Every Friday, a group of volunteers comes to our office and fills welcome bags with brochures, coupons, maps and other helpful information for sports tournaments. Volunteers are happy to represent your area, and to contribute to its success. Simply put, they like knowing they've had a part in a great event, and that they've helped people enjoy the area where they live and work.
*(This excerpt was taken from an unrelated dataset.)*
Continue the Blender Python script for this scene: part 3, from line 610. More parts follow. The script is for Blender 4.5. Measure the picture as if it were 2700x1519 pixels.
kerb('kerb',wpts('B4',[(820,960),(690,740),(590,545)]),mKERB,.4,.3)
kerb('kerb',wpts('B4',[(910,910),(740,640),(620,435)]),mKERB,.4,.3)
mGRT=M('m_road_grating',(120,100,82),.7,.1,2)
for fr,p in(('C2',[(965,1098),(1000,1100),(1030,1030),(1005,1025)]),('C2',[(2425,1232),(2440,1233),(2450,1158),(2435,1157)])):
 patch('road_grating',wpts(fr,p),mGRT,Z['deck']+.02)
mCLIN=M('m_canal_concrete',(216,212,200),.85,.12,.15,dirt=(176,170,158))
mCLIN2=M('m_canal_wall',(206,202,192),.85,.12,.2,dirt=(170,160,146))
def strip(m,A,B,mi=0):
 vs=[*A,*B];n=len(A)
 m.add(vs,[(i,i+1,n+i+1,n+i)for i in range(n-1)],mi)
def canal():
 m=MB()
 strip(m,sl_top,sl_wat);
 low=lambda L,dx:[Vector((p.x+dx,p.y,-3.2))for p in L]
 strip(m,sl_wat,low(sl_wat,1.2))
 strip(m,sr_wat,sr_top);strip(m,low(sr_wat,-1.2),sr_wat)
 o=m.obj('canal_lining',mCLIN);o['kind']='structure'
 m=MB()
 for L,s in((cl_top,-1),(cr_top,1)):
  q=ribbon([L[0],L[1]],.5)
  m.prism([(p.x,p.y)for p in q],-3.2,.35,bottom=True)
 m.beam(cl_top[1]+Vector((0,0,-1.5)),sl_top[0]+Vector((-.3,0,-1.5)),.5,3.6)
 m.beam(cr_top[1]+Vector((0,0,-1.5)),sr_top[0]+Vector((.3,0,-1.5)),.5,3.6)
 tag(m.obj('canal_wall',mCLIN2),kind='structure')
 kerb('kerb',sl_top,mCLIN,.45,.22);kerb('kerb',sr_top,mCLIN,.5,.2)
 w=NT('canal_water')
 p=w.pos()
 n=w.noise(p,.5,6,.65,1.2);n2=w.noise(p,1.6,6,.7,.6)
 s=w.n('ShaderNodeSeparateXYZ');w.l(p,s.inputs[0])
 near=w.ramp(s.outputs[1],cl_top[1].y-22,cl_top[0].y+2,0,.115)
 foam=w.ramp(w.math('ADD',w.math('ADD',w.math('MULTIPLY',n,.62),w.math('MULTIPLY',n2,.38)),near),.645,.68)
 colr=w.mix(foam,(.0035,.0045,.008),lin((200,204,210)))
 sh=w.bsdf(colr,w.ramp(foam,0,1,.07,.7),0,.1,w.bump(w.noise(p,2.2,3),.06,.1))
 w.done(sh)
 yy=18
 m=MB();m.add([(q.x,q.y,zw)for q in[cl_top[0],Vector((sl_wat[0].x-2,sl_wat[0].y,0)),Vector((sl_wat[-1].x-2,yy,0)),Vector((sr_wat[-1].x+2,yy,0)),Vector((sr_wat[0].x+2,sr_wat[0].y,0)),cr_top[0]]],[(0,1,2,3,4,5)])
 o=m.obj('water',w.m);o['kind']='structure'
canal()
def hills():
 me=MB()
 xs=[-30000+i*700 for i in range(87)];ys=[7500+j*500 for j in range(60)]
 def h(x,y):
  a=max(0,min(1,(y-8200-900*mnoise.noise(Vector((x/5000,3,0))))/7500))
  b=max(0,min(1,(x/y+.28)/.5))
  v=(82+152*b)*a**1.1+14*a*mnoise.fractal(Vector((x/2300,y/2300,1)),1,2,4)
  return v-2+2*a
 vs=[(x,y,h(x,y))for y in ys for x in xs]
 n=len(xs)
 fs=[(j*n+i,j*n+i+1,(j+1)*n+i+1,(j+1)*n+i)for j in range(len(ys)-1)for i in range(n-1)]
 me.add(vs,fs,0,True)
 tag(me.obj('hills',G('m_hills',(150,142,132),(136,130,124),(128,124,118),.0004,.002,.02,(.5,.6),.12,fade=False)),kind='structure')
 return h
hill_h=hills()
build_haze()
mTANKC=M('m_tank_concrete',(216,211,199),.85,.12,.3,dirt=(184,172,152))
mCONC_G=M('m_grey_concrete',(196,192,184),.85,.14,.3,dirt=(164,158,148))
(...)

In conclusion, there's really no secret ingredient to engaging the community and working to become a successful destination. In survey after survey, we hear it over and over: it’s really the outstanding customer service, warm welcome and personalized attention that keep sports tournaments coming back. We're thankful this is an outgrowth of the special relationships we’ve nurtured over the years. We can count on our partners, and they can count on us.
 

 

Welcome Checklist
In addition to developing and growing strong relationships with partners, here’s a basic checklist for sports event organizers.

• Welcome Signs
Whether it’s the sidewalk sandwich board, yard sign, electronic marquees or buttons to wear, be sure to invest in these. When you make your visitors feel welcome, they’ll return year after year, and you can use the signs over and over. These signs really make your visitors feel welcome.

• Discount Coupons
Your restaurants and other retail businesses will most likely participate in this, when you tell them how many visitors are expected. Offer to create a coupon sheet for participating businesses and include it in a welcome bag and your social media. Everyone loves a bargain. They never go out of style and our evaluations show that visitors like learning about our unique restaurants and attractions this way.

• Information Table
Provide both virtual and on-site information tables, with a good variety of literature that lets visitors know where to eat, shop and play, plus directions to get there. We emphasize our unique and original restaurants and sites to differentiate their experience. Get volunteers to sign up for shifts. This is a great way to offer that personal touch in an increasingly digital world. Having a real information table allows us to get a real-time sense of how things are progressing and if necessary, immediately head off a potential problem with our “eyes and ears on the ground.”

• Media
Alert your media well in advance. Visitors love to see TV cameras and photographers at their tournaments. It makes them feel important. See if a radio or TV station will do a live remote. Have information about local athletes to make it more interesting to their audience. Have the local paper delivered to your athletes’ hotel rooms.

• Entertainment
Many families bring the young siblings of athletes. Try to have some activity for them, like face painting or a balloon artist.

• Additional Assistance
Offer other event services. Ask if they want a color guard, live music, door prizes, or a special tour of your region’s most famous attraction.